REVEALING HARD TRUTHS
“At our best, memoirists hope it is silence we are breaking, and not another person. At our worst, we create anyway, knowing it will.” Kelly McMasters on the ethics of family memoir.
The stuff of memories
THE FACEBOOK GENERATION
“In the United States, parental authority supersedes a child’s right to privacy, and socially, we’ve normalized sharing information about and images of children that we never would of adults.” Beyond memory-keeping: How posting our children’s lives on social media impacts them.
HEIRLOOMS’ LONG LOST STORIES
“Every single artifact tells such a different story.
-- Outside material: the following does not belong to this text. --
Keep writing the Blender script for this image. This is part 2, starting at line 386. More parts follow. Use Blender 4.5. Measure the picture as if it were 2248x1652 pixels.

I actually favor the letters and the diaries more than any other artifacts because they can tell you things that no record ever could.”
FINISHING YOUR FAMILY ARCHIVE
“When we talk about what to leave behind and what not to leave behind for the next generation, it seems wiser to spend the most time on curating your legacy. Your knick knacks go when you do, but your legacy?” Caroline Guntur on what Swedish death cleaning gets wrong.
PHOTOGRAPHIC EXPLORATION
Through her photography, Arin Yoon says she is able “to tap into my own forgotten memories, conjuring the past, creating new memories, all while exploring my connection to the natural landscape, to my children, and to our past and future selves.”
WHEATON, ILLINOIS EXHIBIT HIGHLIGHTS SOLDIERS’ STORIES
“The items in 65 Years represent the mundane and the momentous, from boots, helmets, and cigarette lighters to heroic patches, medals, and flags. They depict the everyday lives of soldiers while commemorating exceptional lives of service and sacrifice for our country.”